[Given material]:
## BEGIN

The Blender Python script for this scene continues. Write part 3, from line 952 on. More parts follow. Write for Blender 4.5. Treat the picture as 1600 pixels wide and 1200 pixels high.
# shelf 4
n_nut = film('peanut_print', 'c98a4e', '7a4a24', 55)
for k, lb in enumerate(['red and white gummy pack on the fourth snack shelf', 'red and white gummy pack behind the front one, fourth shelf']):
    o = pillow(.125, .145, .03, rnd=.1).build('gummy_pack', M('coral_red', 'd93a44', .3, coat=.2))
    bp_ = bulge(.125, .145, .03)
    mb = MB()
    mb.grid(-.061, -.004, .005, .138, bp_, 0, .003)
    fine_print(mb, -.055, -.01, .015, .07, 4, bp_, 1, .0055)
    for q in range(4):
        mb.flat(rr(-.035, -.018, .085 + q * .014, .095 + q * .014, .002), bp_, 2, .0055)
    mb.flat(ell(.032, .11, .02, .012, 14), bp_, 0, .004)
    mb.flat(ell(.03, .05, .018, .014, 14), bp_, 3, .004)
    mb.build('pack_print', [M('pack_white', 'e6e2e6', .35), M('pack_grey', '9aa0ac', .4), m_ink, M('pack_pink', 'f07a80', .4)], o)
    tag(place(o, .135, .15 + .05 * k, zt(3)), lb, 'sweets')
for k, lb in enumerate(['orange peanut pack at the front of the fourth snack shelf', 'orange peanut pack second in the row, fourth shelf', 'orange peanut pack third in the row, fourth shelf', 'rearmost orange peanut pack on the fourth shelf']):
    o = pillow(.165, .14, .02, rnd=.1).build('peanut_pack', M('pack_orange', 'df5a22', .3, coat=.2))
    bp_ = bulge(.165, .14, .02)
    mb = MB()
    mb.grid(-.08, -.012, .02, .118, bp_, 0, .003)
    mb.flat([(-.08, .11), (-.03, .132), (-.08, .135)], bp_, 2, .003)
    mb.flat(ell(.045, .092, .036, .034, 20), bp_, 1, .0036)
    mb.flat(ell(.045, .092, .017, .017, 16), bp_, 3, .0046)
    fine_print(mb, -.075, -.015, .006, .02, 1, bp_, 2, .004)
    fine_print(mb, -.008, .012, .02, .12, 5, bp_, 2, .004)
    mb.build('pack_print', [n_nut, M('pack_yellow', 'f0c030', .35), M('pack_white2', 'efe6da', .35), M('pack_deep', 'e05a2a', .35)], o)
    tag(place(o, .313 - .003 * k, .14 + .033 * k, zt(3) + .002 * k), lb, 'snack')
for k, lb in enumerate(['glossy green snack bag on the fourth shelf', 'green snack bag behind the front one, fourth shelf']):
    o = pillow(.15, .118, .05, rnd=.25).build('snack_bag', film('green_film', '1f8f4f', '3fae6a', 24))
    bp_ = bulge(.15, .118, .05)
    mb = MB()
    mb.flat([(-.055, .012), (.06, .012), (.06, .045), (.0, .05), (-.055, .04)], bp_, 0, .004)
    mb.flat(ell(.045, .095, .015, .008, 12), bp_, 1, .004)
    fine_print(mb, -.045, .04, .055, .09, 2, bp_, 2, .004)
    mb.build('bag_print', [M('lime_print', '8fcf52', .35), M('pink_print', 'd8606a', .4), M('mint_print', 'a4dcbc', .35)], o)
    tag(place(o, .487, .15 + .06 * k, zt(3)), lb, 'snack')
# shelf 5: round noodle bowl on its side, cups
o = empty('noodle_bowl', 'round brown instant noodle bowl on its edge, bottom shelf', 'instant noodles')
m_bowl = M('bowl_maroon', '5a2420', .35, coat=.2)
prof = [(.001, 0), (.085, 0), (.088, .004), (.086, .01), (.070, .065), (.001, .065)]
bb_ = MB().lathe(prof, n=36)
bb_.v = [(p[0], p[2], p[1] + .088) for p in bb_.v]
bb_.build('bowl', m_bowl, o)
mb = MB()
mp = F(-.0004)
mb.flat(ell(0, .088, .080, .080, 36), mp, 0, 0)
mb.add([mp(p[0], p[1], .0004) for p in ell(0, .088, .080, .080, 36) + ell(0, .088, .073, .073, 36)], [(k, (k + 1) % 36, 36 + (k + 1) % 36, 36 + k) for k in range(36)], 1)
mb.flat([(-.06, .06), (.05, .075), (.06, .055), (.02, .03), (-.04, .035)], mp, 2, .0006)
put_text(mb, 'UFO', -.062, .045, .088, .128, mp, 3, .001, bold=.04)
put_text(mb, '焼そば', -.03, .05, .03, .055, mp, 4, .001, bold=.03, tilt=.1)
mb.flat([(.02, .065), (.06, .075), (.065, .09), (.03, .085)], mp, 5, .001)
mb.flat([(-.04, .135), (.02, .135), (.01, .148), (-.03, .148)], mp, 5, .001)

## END

[Your objective]:
Take the lines above and retype all of them exactly.

[Result below]:
The Blender Python script for this scene continues. Write part 3, from line 952 on. More parts follow. Write for Blender 4.5. Treat the picture as 1600 pixels wide and 1200 pixels high.
# shelf 4
n_nut = film('peanut_print', 'c98a4e', '7a4a24', 55)
for k, lb in enumerate(['red and white gummy pack on the fourth snack shelf', 'red and white gummy pack behind the front one, fourth shelf']):
    o = pillow(.125, .145, .03, rnd=.1).build('gummy_pack', M('coral_red', 'd93a44', .3, coat=.2))
    bp_ = bulge(.125, .145, .03)
    mb = MB()
    mb.grid(-.061, -.004, .005, .138, bp_, 0, .003)
    fine_print(mb, -.055, -.01, .015, .07, 4, bp_, 1, .0055)
    for q in range(4):
        mb.flat(rr(-.035, -.018, .085 + q * .014, .095 + q * .014, .002), bp_, 2, .0055)
    mb.flat(ell(.032, .11, .02, .012, 14), bp_, 0, .004)
    mb.flat(ell(.03, .05, .018, .014, 14), bp_, 3, .004)
    mb.build('pack_print', [M('pack_white', 'e6e2e6', .35), M('pack_grey', '9aa0ac', .4), m_ink, M('pack_pink', 'f07a80', .4)], o)
    tag(place(o, .135, .15 + .05 * k, zt(3)), lb, 'sweets')
for k, lb in enumerate(['orange peanut pack at the front of the fourth snack shelf', 'orange peanut pack second in the row, fourth shelf', 'orange peanut pack third in the row, fourth shelf', 'rearmost orange peanut pack on the fourth shelf']):
    o = pillow(.165, .14, .02, rnd=.1).build('peanut_pack', M('pack_orange', 'df5a22', .3, coat=.2))
    bp_ = bulge(.165, .14, .02)
    mb = MB()
    mb.grid(-.08, -.012, .02, .118, bp_, 0, .003)
    mb.flat([(-.08, .11), (-.03, .132), (-.08, .135)], bp_, 2, .003)
    mb.flat(ell(.045, .092, .036, .034, 20), bp_, 1, .0036)
    mb.flat(ell(.045, .092, .017, .017, 16), bp_, 3, .0046)
    fine_print(mb, -.075, -.015, .006, .02, 1, bp_, 2, .004)
    fine_print(mb, -.008, .012, .02, .12, 5, bp_, 2, .004)
    mb.build('pack_print', [n_nut, M('pack_yellow', 'f0c030', .35), M('pack_white2', 'efe6da', .35), M('pack_deep', 'e05a2a', .35)], o)
    tag(place(o, .313 - .003 * k, .14 + .033 * k, zt(3) + .002 * k), lb, 'snack')
for k, lb in enumerate(['glossy green snack bag on the fourth shelf', 'green snack bag behind the front one, fourth shelf']):
    o = pillow(.15, .118, .05, rnd=.25).build('snack_bag', film('green_film', '1f8f4f', '3fae6a', 24))
    bp_ = bulge(.15, .118, .05)
    mb = MB()
    mb.flat([(-.055, .012), (.06, .012), (.06, .045), (.0, .05), (-.055, .04)], bp_, 0, .004)
    mb.flat(ell(.045, .095, .015, .008, 12), bp_, 1, .004)
    fine_print(mb, -.045, .04, .055, .09, 2, bp_, 2, .004)
    mb.build('bag_print', [M('lime_print', '8fcf52', .35), M('pink_print', 'd8606a', .4), M('mint_print', 'a4dcbc', .35)], o)
    tag(place(o, .487, .15 + .06 * k, zt(3)), lb, 'snack')
# shelf 5: round noodle bowl on its side, cups
o = empty('noodle_bowl', 'round brown instant noodle bowl on its edge, bottom shelf', 'instant noodles')
m_bowl = M('bowl_maroon', '5a2420', .35, coat=.2)
prof = [(.001, 0), (.085, 0), (.088, .004), (.086, .01), (.070, .065), (.001, .065)]
bb_ = MB().lathe(prof, n=36)
bb_.v = [(p[0], p[2], p[1] + .088) for p in bb_.v]
bb_.build('bowl', m_bowl, o)
mb = MB()
mp = F(-.0004)
mb.flat(ell(0, .088, .080, .080, 36), mp, 0, 0)
mb.add([mp(p[0], p[1], .0004) for p in ell(0, .088, .080, .080, 36) + ell(0, .088, .073, .073, 36)], [(k, (k + 1) % 36, 36 + (k + 1) % 36, 36 + k) for k in range(36)], 1)
mb.flat([(-.06, .06), (.05, .075), (.06, .055), (.02, .03), (-.04, .035)], mp, 2, .0006)
put_text(mb, 'UFO', -.062, .045, .088, .128, mp, 3, .001, bold=.04)
put_text(mb, '焼そば', -.03, .05, .03, .055, mp, 4, .001, bold=.03, tilt=.1)
mb.flat([(.02, .065), (.06, .075), (.065, .09), (.03, .085)], mp, 5, .001)
mb.flat([(-.04, .135), (.02, .135), (.01, .148), (-.03, .148)], mp, 5, .001)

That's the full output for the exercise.